The profession of developer has become both highly specific and so broad that it’s easy to get lost. As a recent example, a strong media hype surrounding artificial intelligence has prompted alarming predictions from some prominent researchers that our profession will be wiped out entirely. However, we are not coding machines, and the complexity of our knowledge cannot be summed up in this way.
It’s essential to keep an eye on emerging practices; this approach is commonly referred to as technology monitoring. In this article, I invite you to take a look at the various major principles and schools of thought that exist today. What they advocate, why, and their philosophy.
These principles, which I intentionally call “dogmas,” are powerful ideas that have emerged over time. They combine both good web development practices and techniques designed to make the developer’s job easier. Let’s get started!
Apply Clean Code, for readable code!
Published in August 2008, the first edition of Clean Code is first and foremost a reference work that we owe to Robert C. Martin, the aptly named Uncle Bob.
This book offers programming guidelines aimed at improving the readability of the code we create, and therefore, making it easier to maintain.
To learn more about this essential web development best practice, I invite you to read my article “ Program, yes; but program cleanly! ”.
Use Hexagonal Architecture or Clean Architecture
Software architecture is an important part of our work. To ensure viable solutions, we need to start at the beginning: the foundations.

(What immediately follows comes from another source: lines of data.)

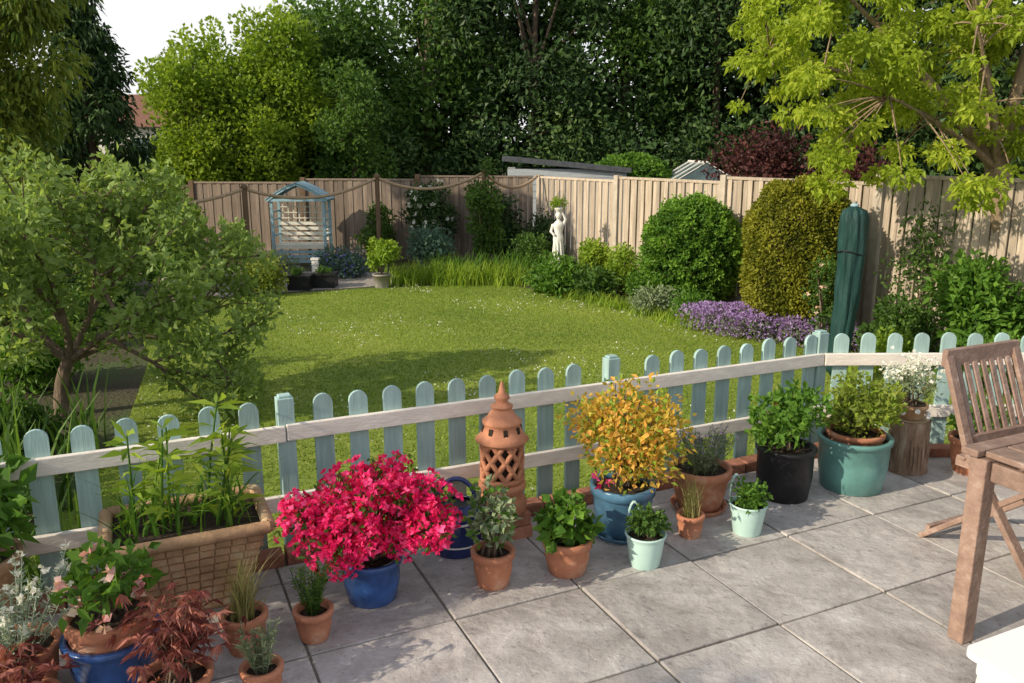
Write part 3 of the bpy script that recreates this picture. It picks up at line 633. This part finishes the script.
# ------------------------------------------------------------------ pots
def pot(mb,x,y,rt,rb,h,mat,rim=.03,z=0,band=None,saucer=False):
    t=.012+rt*.05
    prof=[(rb*.96,z),(rb,z+.004),(rb+(rt-rb)*.45+.004,z+h*.45),(rt-.012,z+h-rim*1.05),(rt-.010,z+h-rim),(rt,z+h-rim+.003),(rt+.003,z+h-.004),(rt,z+h),(rt-t,z+h),(rt-t-.004,z+h-.05)]
    mb.lathe(prof,(x,y,0),mat,32); mb.disc((x,y,z+h-.028),rt-t,'soil_and_shade')
    if saucer: mb.lathe([(rb*1.2,z+.001),(rb*1.4,z+.03),(rb*1.33,z+.03),(rb*1.15,z+.008)],(x,y,0),mat,28)
def bushin(mb,x,y,z,w,h,n,L,W,leaf,K=14,stems=8,**kw):
    r=w*.2; cl=ell((x,y,z+h*.52),(w/2-r*.5,w/2-r*.5,h/2-r*.3),K,r,zmin=z+.01)
    for i in range(stems):
        q=cl[i%len(cl),:3]; mb.tube(bez((x+rng.normal()*.02,y+rng.normal()*.02,z-.03),q,((x*.7+q[0]*.3),(y*.7+q[1]*.3),(z+q[2])/2),5),np.linspace(.006,.003,5),'bark',4)
    mb.foliage(cl,n,L,W,leaf,**kw); return cl
def tuft(mb,x,y,z,H,lean,n,W,leaf,spread):
    mb.blades(np.array([x,y,z-.03])+rng.normal(size=(n,3))*np.array([spread,spread,0]),H,lean,W,leaf,4)
def spikes(mb,x,y,z,H,spread,n,leaf,L=.03,W=.005,per=40,fl=None):
    for i in range(n):
        a=rng.random()*6.28; l=spread*rng.random()**.6; q=np.array([x+l*math.cos(a),y+l*math.sin(a),z+H*(.6+.4*rng.random())])
        m_=np.array([x+.7*l*math.cos(a),y+.7*l*math.sin(a),z+H*.4])
        b=bez((x+.3*l*math.cos(a),y+.3*l*math.sin(a),z-.03),q,m_,6); mb.tube(b,.0022,leaf,3)
        t=.15+.85*rng.random(per); P=b[0]*((1-t)**2)[:,None]+2*(t*(1-t))[:,None]*m_+q*(t**2)[:,None]
        mb.leaves(P,rng.normal(size=(per,3))*[1,1,.4]+Zv*.7,L,W,leaf,rng.random(per))
        if fl: mb.flowers(q[None]+rng.normal(size=(2,3))*.01,fl[1],fl[0])
mb=MB(); x,y=-2.16,2.98; pot(mb,x,y,.20,.14,.34,'terra_old',.05); bushin(mb,x,y,.36,.46,.32,230,.12,.06,'l_green',K=10,stems=12); mb.build('pot_laurel',(x,y,0))
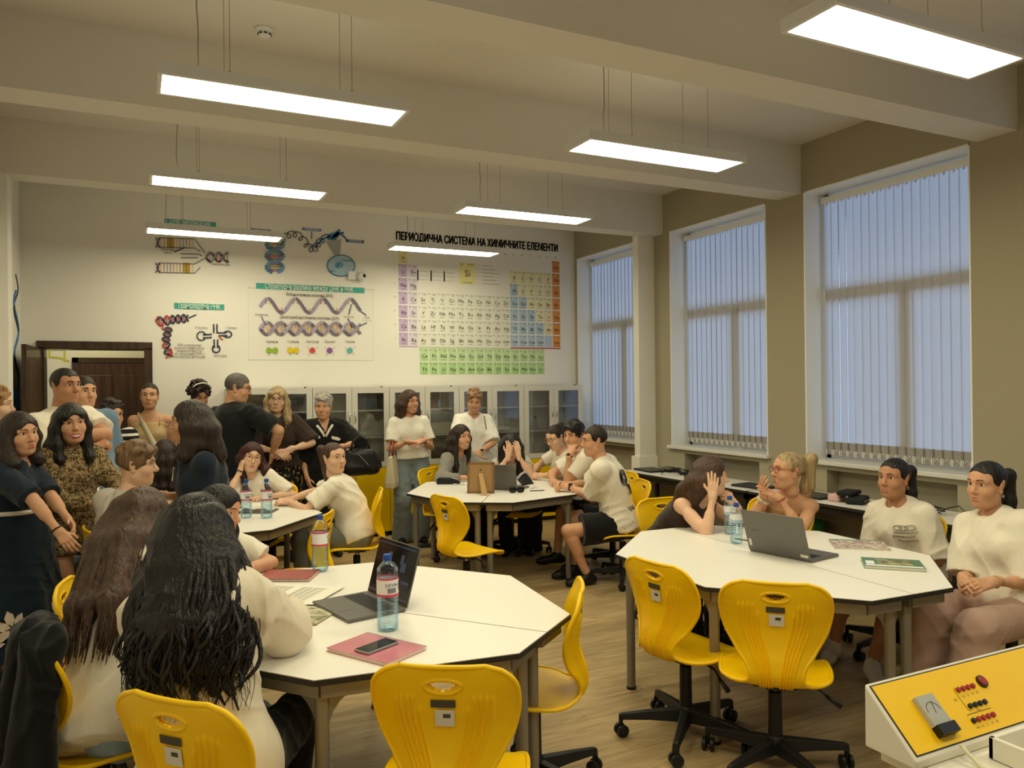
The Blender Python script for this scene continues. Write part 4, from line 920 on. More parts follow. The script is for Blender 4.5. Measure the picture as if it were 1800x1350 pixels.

If you were building a house, few of you would start with the roof and walls: we would first lay the foundations of the structure. The same procedure applies to software. It is necessary to establish the main axes to follow in order to maintain a clear, easily maintainable, and ultimately resilient project.
This is where hexagonal architecture and clean architecture become so interesting.
Let’s start by distinguishing these two solutions: hexagonal architecture proposes a port and adapter pattern (which represent the links between the application and the outside), while clean architecture incorporates various web development best practices aimed at improving the robustness of the solution. These two methods share the principle of dependency inversion, which requires us to no longer depend on implementations, but on abstraction. As a result, high-level modules must no longer depend on lower-level modules.
Hexagonal Architecture
This means that any application logic should never depend directly on an external system, such as a database, for example. This isolation creates a high resistance to change, because external modifications will never impact the application logic.
This isolation is made possible by ports within the application and adapters on the outside.
Diagram of a hexagonal architecture
Although technically, ports represent interfaces, it is possible within the hexagonal architecture to encounter primary ports in the form of a concrete class. Ports will thus represent the contracts to be respected to communicate with the application’s internals. The application is controlled by external actions that will use adapters to communicate. These adapters are ultimately classes that implement the interfaces, that is, that ensure the contract with the application’s port.